MAKING UP FOR LOST TIME

When I began writing about the Ford statue, several people told me they thought it was an honor way overdue. Some speculated it didn’t come sooner because Ford left town for Hollywood a long time ago in 1914, and later generations of Portland folks might not have known about him.

“When I came here three or four years ago to begin my book (on Ford), I was amazed to find one of the immortals of cinema had nothing to mark his hometown,” Scott Eyman, author of “Print the Legend: The Life and Times of John Ford,” said at the statue dedication ceremony. “But I figured sooner or later this sad state of affairs would be corrected.”

When the statue was finally dedicated, organizers of the event left no doubt they felt Ford was worth honoring. Even though the act was a long time coming.

The government of Ireland sent Sile de Valera, minister of arts and heritage, to talk about the impact that Ford’s Irish-themed films have had, including “The Quiet Man” and “The Informer.”  Chief Jefferson Begay of the Navajo Nation spoke of Ford’s impact on the Navajo reservation in Arizona and Utah, where Ford hired many Navajos to work in his westerns. Secretary of the Navy John Dalton talked of Ford’s service to his country as head of all naval photography during World War II and the fact that he was wounded while filming “The Battle of Midway.” Several actors from Ford’s films were there too, including Harry Carey Jr. and Patrick Wayne, John Wayne’s son.

The dedication capped a weeklong celebration of Ford in Portland, including a film festival in the Portland High School auditorium, which had just been renamed the John Ford Auditorium for the occasion. Events celebrating Ford in Maine have become more common in the last two decades. In 2019 the Maine Film Center in Waterville organized a statewide film festival called John Ford 125 Years.

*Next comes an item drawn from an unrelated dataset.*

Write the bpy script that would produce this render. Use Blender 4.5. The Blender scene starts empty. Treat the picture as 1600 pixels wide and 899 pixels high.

Ford also got a pub named for him in the years after the statue was dedicated, Bull Feeney’s in the Old Port. Owner Doug Fuss had been a film studies major in college, so he knew Ford was from Portland. When he opened his restaurant and pub in 2002, he decided on the name Bull Feeney’s as a way of connecting to Portland’s Irish heritage. Fuss has information about Ford’s life, his barkeeper father and the statue on the Bull Feeney’s website.

“His story is worth telling,” said Fuss.